# What you should do
Go from the first line to the line with "fin('viewfinder', bm, M_dark, pcx_)" and return those lines verbatim, ends included.

# Supplied data
· · ·

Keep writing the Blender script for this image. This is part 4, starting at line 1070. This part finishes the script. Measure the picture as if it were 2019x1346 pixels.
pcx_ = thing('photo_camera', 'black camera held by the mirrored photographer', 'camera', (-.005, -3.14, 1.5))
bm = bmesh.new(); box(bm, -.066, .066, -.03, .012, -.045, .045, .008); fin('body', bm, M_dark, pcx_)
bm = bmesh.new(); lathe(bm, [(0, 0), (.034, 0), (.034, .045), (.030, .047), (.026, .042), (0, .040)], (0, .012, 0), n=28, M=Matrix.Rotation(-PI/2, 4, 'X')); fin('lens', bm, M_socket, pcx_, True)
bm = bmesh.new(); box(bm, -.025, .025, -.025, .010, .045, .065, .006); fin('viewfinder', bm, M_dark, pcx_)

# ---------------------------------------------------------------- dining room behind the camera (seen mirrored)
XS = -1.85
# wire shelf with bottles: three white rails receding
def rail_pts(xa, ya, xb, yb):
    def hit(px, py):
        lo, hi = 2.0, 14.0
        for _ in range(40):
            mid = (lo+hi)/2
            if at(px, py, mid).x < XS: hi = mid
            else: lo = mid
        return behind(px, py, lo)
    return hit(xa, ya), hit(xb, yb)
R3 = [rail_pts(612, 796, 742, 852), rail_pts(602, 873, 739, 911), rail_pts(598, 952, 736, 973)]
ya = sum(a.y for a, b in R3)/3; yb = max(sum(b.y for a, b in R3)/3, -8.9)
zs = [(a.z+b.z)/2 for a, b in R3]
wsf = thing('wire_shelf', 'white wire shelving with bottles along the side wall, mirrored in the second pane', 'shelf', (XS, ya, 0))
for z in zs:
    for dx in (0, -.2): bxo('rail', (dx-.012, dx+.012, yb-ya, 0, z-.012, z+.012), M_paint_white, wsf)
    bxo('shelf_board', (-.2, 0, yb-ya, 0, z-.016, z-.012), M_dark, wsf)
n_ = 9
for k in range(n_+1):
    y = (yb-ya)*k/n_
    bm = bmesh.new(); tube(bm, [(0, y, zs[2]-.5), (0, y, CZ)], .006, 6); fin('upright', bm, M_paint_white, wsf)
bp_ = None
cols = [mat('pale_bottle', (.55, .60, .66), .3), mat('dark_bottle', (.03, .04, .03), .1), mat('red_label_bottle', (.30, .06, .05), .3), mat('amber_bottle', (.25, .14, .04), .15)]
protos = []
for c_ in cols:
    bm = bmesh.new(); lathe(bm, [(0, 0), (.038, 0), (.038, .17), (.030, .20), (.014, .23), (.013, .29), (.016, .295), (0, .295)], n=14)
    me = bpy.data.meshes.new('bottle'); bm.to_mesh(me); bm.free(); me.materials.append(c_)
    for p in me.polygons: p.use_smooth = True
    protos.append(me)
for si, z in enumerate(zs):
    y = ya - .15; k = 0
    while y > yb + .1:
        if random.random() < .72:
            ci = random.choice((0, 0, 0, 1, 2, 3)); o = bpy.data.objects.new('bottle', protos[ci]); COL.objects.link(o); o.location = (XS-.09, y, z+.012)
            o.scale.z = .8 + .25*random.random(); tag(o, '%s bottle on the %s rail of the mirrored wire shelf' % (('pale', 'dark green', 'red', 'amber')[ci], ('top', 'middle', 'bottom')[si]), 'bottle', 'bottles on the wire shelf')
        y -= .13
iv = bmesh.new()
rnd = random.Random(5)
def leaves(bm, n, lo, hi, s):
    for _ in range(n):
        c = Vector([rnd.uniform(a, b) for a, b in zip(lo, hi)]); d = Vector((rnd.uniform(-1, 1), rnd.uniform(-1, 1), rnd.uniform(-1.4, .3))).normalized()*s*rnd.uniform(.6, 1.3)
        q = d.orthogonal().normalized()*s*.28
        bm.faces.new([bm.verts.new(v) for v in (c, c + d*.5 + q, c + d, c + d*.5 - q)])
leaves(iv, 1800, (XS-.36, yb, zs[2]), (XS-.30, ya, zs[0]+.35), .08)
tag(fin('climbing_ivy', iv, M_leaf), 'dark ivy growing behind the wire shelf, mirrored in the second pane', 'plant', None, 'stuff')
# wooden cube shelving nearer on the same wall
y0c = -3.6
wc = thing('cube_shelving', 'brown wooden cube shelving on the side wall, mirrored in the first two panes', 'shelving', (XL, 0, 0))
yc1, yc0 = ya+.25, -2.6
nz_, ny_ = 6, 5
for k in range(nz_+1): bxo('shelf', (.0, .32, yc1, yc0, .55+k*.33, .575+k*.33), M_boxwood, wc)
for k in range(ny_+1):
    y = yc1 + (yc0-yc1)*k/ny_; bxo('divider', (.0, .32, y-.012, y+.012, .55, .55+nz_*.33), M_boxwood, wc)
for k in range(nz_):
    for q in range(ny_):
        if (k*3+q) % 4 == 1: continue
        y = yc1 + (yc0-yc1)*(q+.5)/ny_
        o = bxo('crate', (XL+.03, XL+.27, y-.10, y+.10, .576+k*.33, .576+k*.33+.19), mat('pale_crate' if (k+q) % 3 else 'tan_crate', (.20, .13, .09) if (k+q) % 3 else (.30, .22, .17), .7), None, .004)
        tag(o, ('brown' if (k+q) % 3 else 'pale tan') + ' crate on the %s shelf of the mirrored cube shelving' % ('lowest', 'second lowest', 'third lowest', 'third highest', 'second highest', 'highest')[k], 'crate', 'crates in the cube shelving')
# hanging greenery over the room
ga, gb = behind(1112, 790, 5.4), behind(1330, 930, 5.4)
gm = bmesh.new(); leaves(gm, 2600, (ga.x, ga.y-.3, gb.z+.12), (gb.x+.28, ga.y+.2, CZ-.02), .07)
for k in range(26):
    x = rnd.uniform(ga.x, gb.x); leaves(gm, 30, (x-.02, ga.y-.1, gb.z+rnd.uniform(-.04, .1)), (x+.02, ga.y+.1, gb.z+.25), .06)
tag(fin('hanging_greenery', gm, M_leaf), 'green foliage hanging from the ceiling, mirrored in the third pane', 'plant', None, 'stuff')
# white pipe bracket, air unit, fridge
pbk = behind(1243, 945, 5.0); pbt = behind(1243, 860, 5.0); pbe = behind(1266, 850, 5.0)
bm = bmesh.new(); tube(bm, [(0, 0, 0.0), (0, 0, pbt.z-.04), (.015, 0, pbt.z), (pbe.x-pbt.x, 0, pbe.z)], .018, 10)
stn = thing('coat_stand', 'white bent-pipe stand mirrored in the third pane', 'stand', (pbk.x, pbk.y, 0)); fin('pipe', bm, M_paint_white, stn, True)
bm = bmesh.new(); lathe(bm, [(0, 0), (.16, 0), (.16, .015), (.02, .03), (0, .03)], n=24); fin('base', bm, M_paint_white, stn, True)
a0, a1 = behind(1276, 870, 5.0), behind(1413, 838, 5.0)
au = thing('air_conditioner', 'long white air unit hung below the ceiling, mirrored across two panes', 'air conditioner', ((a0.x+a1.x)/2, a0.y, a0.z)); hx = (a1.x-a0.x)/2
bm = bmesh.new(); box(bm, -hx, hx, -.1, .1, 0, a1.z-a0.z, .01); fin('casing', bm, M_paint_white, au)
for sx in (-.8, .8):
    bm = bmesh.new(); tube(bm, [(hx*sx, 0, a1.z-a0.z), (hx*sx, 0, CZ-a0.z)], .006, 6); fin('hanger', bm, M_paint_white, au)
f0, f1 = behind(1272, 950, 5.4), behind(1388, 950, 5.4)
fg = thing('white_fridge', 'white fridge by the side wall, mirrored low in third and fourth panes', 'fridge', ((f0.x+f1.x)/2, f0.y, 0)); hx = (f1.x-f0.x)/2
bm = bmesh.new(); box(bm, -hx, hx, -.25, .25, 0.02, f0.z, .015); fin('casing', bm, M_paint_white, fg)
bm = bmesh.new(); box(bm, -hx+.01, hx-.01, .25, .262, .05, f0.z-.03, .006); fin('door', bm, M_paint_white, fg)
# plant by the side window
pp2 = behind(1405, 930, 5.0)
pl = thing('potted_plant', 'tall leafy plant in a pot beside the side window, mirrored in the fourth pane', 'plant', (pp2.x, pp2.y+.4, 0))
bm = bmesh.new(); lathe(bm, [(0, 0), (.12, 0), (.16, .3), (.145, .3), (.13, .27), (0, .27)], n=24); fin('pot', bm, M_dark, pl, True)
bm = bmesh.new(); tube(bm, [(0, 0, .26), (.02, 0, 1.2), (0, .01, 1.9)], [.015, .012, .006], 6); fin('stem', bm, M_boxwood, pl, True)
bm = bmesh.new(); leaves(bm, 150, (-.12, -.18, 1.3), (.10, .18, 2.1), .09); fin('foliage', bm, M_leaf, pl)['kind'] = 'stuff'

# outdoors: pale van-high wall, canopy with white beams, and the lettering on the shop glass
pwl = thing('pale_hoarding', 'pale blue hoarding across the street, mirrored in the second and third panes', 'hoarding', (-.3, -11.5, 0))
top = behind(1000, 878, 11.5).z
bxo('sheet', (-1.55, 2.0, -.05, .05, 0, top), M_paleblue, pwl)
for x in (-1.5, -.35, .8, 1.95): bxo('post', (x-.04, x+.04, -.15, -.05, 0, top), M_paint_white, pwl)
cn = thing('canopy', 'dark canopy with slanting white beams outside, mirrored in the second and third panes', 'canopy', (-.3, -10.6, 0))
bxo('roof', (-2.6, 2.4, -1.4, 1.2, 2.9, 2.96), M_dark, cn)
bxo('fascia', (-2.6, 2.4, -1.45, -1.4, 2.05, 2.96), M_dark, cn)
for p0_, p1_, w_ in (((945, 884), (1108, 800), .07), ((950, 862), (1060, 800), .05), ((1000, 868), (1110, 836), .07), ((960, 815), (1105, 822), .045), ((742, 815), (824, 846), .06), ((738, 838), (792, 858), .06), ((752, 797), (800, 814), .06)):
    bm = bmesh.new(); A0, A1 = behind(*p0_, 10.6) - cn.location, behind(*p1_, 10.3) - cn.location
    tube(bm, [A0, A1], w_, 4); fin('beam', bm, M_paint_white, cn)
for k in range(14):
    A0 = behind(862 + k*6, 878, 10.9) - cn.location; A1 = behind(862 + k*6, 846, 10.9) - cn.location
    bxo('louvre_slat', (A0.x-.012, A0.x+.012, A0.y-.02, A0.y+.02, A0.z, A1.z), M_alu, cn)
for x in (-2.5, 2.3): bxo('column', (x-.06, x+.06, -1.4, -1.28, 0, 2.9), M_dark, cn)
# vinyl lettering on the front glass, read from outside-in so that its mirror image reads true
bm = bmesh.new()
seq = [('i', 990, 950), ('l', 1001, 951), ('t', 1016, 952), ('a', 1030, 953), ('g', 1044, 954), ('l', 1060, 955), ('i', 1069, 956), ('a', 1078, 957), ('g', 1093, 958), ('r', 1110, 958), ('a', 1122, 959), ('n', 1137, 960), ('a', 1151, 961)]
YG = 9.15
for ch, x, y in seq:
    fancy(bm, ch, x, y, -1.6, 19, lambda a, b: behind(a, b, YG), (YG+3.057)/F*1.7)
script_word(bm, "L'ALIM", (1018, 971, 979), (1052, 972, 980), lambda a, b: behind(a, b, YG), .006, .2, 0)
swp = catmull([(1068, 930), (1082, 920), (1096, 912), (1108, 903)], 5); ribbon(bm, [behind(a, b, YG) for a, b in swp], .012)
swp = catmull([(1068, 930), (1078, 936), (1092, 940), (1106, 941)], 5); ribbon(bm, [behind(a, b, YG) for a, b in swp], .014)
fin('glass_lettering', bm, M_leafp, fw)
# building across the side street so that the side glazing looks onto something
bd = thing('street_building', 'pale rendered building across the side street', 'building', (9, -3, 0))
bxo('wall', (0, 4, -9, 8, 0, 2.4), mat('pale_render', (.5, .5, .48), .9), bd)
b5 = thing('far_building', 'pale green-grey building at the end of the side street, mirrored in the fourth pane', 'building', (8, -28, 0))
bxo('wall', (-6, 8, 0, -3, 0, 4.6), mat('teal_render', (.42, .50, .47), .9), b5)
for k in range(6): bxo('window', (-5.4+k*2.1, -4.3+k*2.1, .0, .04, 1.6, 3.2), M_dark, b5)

· · ·

# Solution to the exercise
Keep writing the Blender script for this image. This is part 4, starting at line 1070. This part finishes the script. Measure the picture as if it were 2019x1346 pixels.
pcx_ = thing('photo_camera', 'black camera held by the mirrored photographer', 'camera', (-.005, -3.14, 1.5))
bm = bmesh.new(); box(bm, -.066, .066, -.03, .012, -.045, .045, .008); fin('body', bm, M_dark, pcx_)
bm = bmesh.new(); lathe(bm, [(0, 0), (.034, 0), (.034, .045), (.030, .047), (.026, .042), (0, .040)], (0, .012, 0), n=28, M=Matrix.Rotation(-PI/2, 4, 'X')); fin('lens', bm, M_socket, pcx_, True)
bm = bmesh.new(); box(bm, -.025, .025, -.025, .010, .045, .065, .006); fin('viewfinder', bm, M_dark, pcx_)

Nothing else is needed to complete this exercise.